Since you may not wish to venture into Mike-style, I offer only the recipe for the pancakes.  I use a mix of homemade buttermilk (but of course store bought is very good), eggs, baking soda, rye flour, polenta, ricotta and lemon zest.
Here’s the Recipe:
Ingredients:
1 cup rye flour
1/2 cup cornmeal or polenta
1/2 cup fresh ricotta cheese, drained for at least 1/2 hr
2 teaspoons baking powder
1 teaspoon baking soda
1/2 teaspoon sale
3 Tbsp sugar
2 large eggs, lightly beaten
3 cups buttermilk
4 tablespoons unsalted butter, melted, plus 1/2 teaspoon for griddle
1 cup fresh mulberries
1 Tbsp grated lemon zest
Instructions:
Mix all ingredients together LIGHTLY, except 1/2 cup mulberries and the lemon zest.  I like to also add a couple of tablespoons of my sourdough starter to the batter, so if you keep a starter, add a little bit into the batter.  Let sit in a bowl overnight.
Bubbling Up Pancake Mix
Bubbling Up Pancake Mix
Adding the Little Mulberries
Adding the Little Mulberries
Heat griddle to 375 degrees.  Test griddle by sprinkling a few drops of water on it. If water bounces and spatters off griddle, it is hot enough. Of course if you don’t have a griddle, just proceed as you normally do with a non-stick or cast iron or other pan when making pancakes.  Using a pastry brush, brush remaining 1/2 teaspoon of butter onto griddle (or pan). Wipe off excess.

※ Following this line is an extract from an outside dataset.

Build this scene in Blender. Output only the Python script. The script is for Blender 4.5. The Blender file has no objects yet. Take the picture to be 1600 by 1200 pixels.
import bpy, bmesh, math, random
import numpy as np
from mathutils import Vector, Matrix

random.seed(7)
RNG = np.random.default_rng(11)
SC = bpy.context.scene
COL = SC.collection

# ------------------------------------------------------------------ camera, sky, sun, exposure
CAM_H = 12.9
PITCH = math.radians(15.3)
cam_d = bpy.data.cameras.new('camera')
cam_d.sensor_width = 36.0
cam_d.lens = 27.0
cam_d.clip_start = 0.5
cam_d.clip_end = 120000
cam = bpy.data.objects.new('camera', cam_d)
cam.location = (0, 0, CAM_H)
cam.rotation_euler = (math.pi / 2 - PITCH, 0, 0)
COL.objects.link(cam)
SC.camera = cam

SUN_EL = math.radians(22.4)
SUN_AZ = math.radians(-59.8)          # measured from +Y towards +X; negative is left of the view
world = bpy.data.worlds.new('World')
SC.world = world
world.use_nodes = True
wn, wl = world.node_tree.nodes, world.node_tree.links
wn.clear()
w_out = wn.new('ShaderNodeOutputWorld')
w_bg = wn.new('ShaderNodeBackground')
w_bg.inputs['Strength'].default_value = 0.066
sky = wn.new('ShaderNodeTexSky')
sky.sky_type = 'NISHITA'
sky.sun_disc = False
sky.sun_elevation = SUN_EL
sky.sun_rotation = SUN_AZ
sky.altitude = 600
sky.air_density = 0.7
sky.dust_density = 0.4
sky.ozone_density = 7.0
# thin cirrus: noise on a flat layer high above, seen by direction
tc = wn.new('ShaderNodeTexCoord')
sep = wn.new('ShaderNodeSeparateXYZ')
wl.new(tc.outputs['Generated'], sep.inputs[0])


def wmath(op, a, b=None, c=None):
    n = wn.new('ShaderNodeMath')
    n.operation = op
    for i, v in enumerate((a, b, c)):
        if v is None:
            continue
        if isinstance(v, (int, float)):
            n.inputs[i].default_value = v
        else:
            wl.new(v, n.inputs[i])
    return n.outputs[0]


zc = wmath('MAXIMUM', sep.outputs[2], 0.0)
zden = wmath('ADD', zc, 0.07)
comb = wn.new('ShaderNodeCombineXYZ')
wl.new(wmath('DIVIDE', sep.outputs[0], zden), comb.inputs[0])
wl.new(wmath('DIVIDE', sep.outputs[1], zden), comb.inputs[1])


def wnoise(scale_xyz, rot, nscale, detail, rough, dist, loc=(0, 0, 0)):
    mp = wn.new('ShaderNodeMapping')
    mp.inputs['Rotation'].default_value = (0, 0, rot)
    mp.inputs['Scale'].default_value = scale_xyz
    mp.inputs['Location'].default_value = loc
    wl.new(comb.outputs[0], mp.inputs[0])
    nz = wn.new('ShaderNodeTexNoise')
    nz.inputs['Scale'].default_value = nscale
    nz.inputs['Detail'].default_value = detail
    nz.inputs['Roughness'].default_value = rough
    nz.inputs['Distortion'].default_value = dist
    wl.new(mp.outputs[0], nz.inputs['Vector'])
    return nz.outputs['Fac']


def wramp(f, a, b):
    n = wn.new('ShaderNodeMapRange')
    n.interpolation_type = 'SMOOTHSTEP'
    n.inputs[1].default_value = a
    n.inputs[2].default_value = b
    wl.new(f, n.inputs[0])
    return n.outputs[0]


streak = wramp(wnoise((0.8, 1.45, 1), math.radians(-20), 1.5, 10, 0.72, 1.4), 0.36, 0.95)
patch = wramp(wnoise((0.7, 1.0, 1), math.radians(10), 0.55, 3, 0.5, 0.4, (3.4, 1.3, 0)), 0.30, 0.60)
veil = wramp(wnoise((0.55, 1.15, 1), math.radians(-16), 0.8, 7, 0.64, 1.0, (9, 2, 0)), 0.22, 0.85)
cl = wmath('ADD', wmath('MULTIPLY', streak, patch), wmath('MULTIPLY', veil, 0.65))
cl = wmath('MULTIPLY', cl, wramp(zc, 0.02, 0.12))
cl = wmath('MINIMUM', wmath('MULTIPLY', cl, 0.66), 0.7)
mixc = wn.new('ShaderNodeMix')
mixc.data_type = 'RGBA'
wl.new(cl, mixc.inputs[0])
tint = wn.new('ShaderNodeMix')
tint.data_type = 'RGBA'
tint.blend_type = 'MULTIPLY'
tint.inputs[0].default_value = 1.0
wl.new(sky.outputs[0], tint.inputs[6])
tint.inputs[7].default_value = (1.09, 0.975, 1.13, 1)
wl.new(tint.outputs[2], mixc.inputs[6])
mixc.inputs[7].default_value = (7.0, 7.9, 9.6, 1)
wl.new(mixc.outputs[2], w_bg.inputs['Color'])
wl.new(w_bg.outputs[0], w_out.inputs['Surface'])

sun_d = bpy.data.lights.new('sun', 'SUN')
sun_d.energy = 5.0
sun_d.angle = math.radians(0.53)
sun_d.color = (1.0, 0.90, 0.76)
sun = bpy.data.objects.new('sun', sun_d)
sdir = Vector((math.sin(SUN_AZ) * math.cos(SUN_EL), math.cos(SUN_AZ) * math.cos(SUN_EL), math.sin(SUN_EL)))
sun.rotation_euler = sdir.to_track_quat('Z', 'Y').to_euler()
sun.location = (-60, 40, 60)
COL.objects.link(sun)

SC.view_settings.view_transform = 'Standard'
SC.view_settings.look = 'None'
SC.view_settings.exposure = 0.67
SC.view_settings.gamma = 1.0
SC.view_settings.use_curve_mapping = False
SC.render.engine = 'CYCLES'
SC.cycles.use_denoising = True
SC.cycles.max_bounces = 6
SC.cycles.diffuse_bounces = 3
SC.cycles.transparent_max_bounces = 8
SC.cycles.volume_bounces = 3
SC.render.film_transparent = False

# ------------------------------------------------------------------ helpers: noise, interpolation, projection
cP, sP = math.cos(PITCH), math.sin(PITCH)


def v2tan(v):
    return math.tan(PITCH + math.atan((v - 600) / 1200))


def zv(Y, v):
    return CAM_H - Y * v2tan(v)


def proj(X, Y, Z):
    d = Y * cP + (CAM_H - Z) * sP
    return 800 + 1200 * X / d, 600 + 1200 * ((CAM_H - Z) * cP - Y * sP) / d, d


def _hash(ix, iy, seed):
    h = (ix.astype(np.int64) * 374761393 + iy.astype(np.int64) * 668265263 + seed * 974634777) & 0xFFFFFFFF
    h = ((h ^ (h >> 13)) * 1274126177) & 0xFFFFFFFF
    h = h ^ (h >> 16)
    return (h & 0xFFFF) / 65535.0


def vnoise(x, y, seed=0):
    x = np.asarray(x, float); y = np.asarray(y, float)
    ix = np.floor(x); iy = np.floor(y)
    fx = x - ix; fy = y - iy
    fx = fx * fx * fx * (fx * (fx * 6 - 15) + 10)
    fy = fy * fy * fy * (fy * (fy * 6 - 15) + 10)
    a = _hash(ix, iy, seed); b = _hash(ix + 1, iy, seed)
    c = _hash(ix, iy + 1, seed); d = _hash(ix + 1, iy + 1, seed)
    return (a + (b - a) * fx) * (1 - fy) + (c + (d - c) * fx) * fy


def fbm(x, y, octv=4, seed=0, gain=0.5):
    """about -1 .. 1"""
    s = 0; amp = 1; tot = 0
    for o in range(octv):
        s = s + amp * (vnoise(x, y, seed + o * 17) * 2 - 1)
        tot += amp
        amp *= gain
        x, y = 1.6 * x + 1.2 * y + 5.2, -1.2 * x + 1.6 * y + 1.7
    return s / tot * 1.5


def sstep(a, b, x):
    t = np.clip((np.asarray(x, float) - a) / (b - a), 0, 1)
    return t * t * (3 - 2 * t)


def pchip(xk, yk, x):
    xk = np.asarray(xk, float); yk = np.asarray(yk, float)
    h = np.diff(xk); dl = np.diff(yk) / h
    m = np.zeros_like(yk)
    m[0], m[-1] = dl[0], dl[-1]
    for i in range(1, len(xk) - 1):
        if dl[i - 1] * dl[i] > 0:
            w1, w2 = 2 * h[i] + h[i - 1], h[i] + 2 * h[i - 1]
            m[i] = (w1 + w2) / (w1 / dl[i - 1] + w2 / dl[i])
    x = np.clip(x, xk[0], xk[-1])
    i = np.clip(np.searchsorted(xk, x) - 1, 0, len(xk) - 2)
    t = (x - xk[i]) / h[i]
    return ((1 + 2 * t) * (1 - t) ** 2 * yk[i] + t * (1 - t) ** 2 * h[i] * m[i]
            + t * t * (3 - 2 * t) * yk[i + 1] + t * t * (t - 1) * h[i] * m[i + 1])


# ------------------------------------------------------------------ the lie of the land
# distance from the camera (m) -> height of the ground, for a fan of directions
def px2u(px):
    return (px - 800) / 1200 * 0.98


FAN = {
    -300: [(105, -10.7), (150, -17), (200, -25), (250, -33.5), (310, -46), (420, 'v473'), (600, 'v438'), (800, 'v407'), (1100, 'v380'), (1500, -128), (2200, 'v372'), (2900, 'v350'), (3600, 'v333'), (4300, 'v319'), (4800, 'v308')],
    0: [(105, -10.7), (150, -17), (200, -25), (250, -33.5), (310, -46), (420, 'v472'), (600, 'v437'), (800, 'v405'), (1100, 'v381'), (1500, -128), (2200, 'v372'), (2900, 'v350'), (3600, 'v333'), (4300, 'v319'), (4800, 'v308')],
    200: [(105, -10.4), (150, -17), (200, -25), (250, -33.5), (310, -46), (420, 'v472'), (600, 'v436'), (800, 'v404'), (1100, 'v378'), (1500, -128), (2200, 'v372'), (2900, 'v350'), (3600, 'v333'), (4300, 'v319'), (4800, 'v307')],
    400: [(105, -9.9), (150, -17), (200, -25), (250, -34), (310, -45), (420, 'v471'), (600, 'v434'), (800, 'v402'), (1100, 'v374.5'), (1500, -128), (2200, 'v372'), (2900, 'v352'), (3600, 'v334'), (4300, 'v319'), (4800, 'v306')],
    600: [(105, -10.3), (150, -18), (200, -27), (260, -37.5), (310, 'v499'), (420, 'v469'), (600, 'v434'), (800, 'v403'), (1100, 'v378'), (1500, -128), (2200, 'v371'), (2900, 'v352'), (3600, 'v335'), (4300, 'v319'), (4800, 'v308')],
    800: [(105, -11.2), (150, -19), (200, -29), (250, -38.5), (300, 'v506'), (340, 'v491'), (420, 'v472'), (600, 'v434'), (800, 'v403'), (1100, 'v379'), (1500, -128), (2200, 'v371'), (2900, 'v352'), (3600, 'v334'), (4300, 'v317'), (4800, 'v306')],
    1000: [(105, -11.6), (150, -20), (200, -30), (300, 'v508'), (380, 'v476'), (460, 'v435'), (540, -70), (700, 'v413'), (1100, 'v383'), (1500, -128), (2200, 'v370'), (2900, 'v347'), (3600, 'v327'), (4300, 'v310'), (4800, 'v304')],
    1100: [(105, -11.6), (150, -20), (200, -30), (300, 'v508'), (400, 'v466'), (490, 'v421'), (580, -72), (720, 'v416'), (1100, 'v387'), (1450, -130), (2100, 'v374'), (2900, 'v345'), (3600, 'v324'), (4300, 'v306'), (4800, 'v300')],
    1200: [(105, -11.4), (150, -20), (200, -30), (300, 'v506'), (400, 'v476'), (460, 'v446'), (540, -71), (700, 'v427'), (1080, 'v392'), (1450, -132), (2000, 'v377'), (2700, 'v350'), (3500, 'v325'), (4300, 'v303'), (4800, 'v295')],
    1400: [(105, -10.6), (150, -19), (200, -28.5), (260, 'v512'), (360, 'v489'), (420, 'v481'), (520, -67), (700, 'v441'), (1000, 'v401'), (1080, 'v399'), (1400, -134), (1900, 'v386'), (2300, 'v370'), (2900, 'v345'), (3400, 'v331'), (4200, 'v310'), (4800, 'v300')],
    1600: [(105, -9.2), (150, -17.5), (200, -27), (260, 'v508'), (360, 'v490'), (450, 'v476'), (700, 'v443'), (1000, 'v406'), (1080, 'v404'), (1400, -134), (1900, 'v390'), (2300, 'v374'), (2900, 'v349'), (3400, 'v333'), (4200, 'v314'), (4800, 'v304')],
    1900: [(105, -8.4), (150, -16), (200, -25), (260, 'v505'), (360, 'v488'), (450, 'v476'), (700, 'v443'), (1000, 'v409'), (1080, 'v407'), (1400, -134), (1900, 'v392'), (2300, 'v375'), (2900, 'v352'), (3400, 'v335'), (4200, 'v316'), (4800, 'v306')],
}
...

Using a 4-ounce ladle, about 1/2 cup, pour pancake batter, in pools 2 inches away from one other. When pancakes have bubbles on top and are slightly dry around edges, about 2 1/2 minutes, flip over. Cook until golden on bottom, about 1 minute.
Cooking Up
Cooking Up
Repeat with remaining batter, keeping finished pancakes on a heatproof plate in a 175 degree oven. Serve warm with maple syrup, butter, and fresh mulberries.
Tall Stack, Mike-style
Tall Stack, Mike-style
Bacon Makes a Nice Addition to a Birthday Meal!
Bacon Makes a Nice Addition to a Birthday Meal!
The Pursuit of Happiness -- Complete!
The Pursuit of Happiness — Complete!